EXERCISE BRIEF: Sift the listing for lines that hold the string "Blender" and pull them out.

AVAILABLE RECORDS:
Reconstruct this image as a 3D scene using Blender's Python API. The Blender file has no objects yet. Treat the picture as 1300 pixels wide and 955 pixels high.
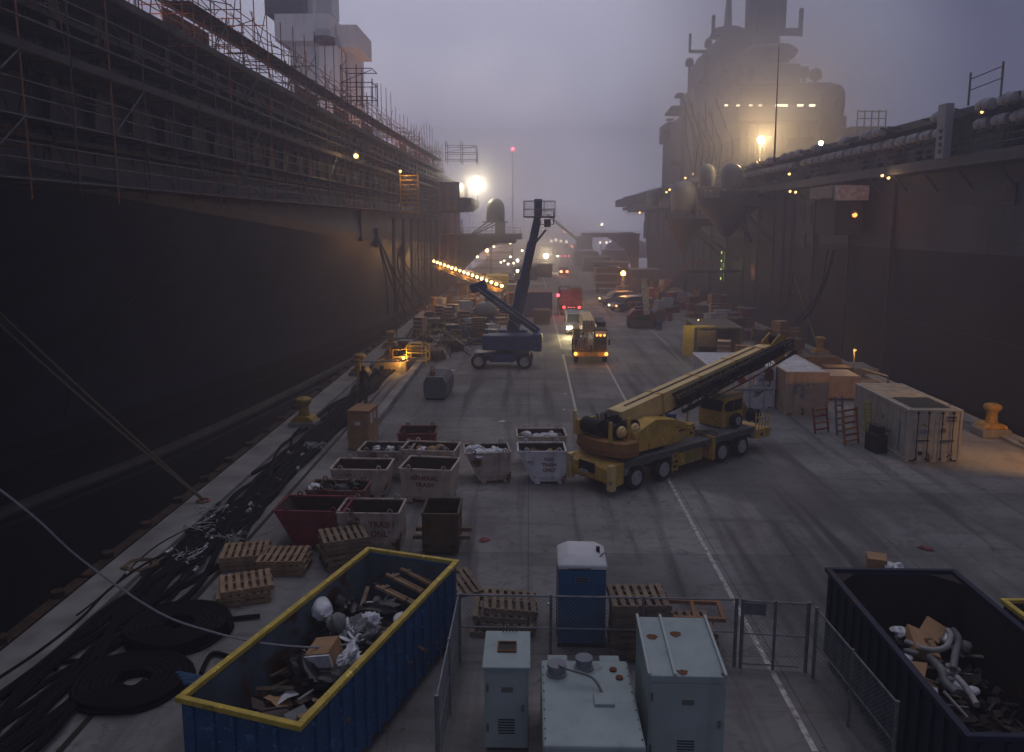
import bpy, math, random
from mathutils import Vector, Matrix
R = math.radians
PI = math.pi
rnd = random.Random(11)
scene = bpy.context.scene
COL = scene.collection
# ------------------------------------------------------------------ camera
F = 1000.0; PCX, PCY = 650.0, 432.0
CAMH = 10.8
PITCH = math.atan(148/1000.0); YAW = math.atan(22*math.cos(PITCH)/1000.0)
cd = bpy.data.cameras.new('camera'); cam = bpy.data.objects.new('camera', cd); COL.objects.link(cam)
cam.location = (0, 0, CAMH)
cam.rotation_euler = (PI/2 - PITCH, 0, YAW)
cd.sensor_width = 36; cd.lens = 36*F/1300; cd.shift_y = -(477.5-PCY)/1300
cd.clip_start = 0.1; cd.clip_end = 4000
scene.camera = cam
# ------------------------------------------------------------------ colour management
scene.view_settings.view_transform = 'Standard'; scene.view_settings.look = 'None'
scene.view_settings.gamma = 1; scene.view_settings.use_curve_mapping = False
scene.view_settings.exposure = 0.0
try:
    scene.cycles.use_denoising = True
    scene.cycles.max_bounces = 5; scene.cycles.diffuse_bounces = 2; scene.cycles.glossy_bounces = 2
    scene.cycles.transmission_bounces = 3; scene.cycles.volume_bounces = 1; scene.cycles.transparent_max_bounces = 12
    scene.cycles.sample_clamp_indirect = 3.0
    scene.cycles.volume_step_rate = 0.8; scene.cycles.volume_max_steps = 64
except Exception: pass
# ------------------------------------------------------------------ sky (dusk in fog)
SUN_EL, SUN_AZ = R(68), R(0)
w = bpy.data.worlds.new("World"); scene.world = w; w.use_nodes = True
nt = w.node_tree; nt.nodes.clear()
def N(t, **k):
    n = nt.nodes.new(t)
    for a, b in k.items(): setattr(n, a, b)
    return n
out = N('ShaderNodeOutputWorld')
sky = N('ShaderNodeTexSky', sky_type='NISHITA'); sky.sun_disc = False
sky.sun_elevation = SUN_EL; sky.sun_rotation = SUN_AZ; sky.dust_density = 4
bg1 = N('ShaderNodeBackground'); bg1.inputs[1].default_value = 0.0008
nt.links.new(sky.outputs[0], bg1.inputs[0])
tc = N('ShaderNodeTexCoord')
dot = N('ShaderNodeVectorMath', operation='DOT_PRODUCT')
d0 = Vector((-0.06, 1.0, 0.06)).normalized(); dot.inputs[1].default_value = d0
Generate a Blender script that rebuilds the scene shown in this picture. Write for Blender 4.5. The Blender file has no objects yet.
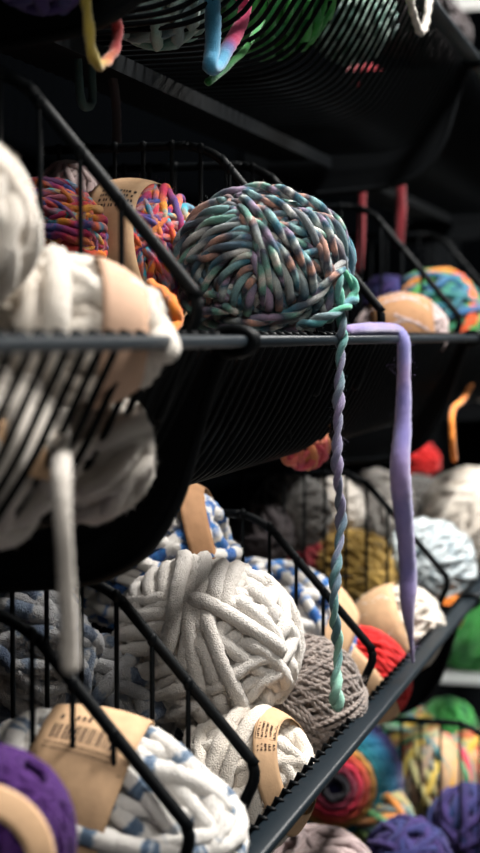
import bpy, math, random
import numpy as np
PI = math.pi
rng = np.random.default_rng(7)
random.seed(7)
C = bpy.context.scene.collection
SC = bpy.context.scene

# ------------------------------------------------------------------ camera frame
# X runs along the shelving, Y into it, Z up.  Eye height is the middle rail.
H = 1.25
A = 0.30                      # distance from the eye to the plane of the rails
F = 1600.0                    # focal length in pixels of the 480x853 frame
PIT = math.atan(91.5 / F)
YAW = math.atan(457 * math.cos(PIT) / F)
EYE = np.array([0, 0, H])
cs, sn, cp, sp = math.cos(YAW), math.sin(YAW), math.cos(PIT), math.sin(PIT)
FWD = np.array([cp * cs, cp * sn, -sp])
RGT = np.array([sn, -cs, 0.0])
UPV = np.array([sp * cs, sp * sn, cp])
VIEW = np.stack([RGT, UPV, -FWD], 1)      # columns: right, up, towards the eye
K = A * F / cs

def ray(px, py):
    return FWD + RGT * (px - 240) / F + UPV * (426.5 - py) / F
def atY(px, py, y):                        # point of a sight line at depth y (in rail distances) inside the shelf
    r = ray(px, py)
    return EYE + r * (y * A / r[1])
def atD(px, py, z):
    return EYE + ray(px, py) * z
def railX(D):                              # position along the rail
    return atY(697 - D, 335, 1.0)[0]
def depth(p):
    return float(np.dot(np.asarray(p) - EYE, FWD))

ZM, ZT, ZL, ZF = H - 0.0043, H + 1.235 * A, H - 1.215 * A, H - 2.43 * A
YR = A
YF = 0.58 * A
YB = 2.05 * A
J1, J2 = railX(469), railX(229)
PITCH = J2 - J1
J0, J3 = J1 - PITCH, J2 + PITCH

# ------------------------------------------------------------------ materials
def srgb(r, g, b):
    f = lambda c: (c / 255 / 12.92) if c / 255 <= 0.04045 else ((c / 255 + 0.055) / 1.055) ** 2.4
    return (f(r), f(g), f(b), 1)

def base_mat(name, col, rough=0.5, metallic=0.0, bump=0.0, bscale=200, var=0.0, vscale=30, coat=0.0, spec=0.5):
    m = bpy.data.materials.new(name); m.use_nodes = True
    nt = m.node_tree; b = nt.nodes['Principled BSDF']
    b.inputs['Base Color'].default_value = col
    b.inputs['Roughness'].default_value = rough
    b.inputs['Metallic'].default_value = metallic
    b.inputs['Specular IOR Level'].default_value = spec
    if coat: b.inputs['Coat Weight'].default_value = coat
    tc = nt.nodes.new('ShaderNodeTexCoord')
    if var:
        n = nt.nodes.new('ShaderNodeTexNoise'); n.inputs['Scale'].default_value = vscale; n.inputs['Detail'].default_value = 4
        nt.links.new(tc.outputs['Object'], n.inputs['Vector'])
        r = nt.nodes.new('ShaderNodeValToRGB')
        r.color_ramp.elements[0].position = 0.3; r.color_ramp.elements[1].position = 0.7
        r.color_ramp.elements[0].color = tuple(c * (1 - var) for c in col[:3]) + (1,)
        r.color_ramp.elements[1].color = tuple(min(1, c * (1 + var)) for c in col[:3]) + (1,)
        nt.links.new(n.outputs['Fac'], r.inputs['Fac']); nt.links.new(r.outputs['Color'], b.inputs['Base Color'])
    if bump:
        n = nt.nodes.new('ShaderNodeTexNoise'); n.inputs['Scale'].default_value = bscale; n.inputs['Detail'].default_value = 3
        nt.links.new(tc.outputs['Object'], n.inputs['Vector'])
        bp = nt.nodes.new('ShaderNodeBump'); bp.inputs['Strength'].default_value = bump; bp.inputs['Distance'].default_value = 0.001
        nt.links.new(n.outputs['Fac'], bp.inputs['Height']); nt.links.new(bp.outputs['Normal'], b.inputs['Normal'])
    return m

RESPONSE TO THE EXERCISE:
Reconstruct this image as a 3D scene using Blender's Python API. The Blender file has no objects yet. Treat the picture as 1300 pixels wide and 955 pixels high.
Generate a Blender script that rebuilds the scene shown in this picture. Write for Blender 4.5. The Blender file has no objects yet.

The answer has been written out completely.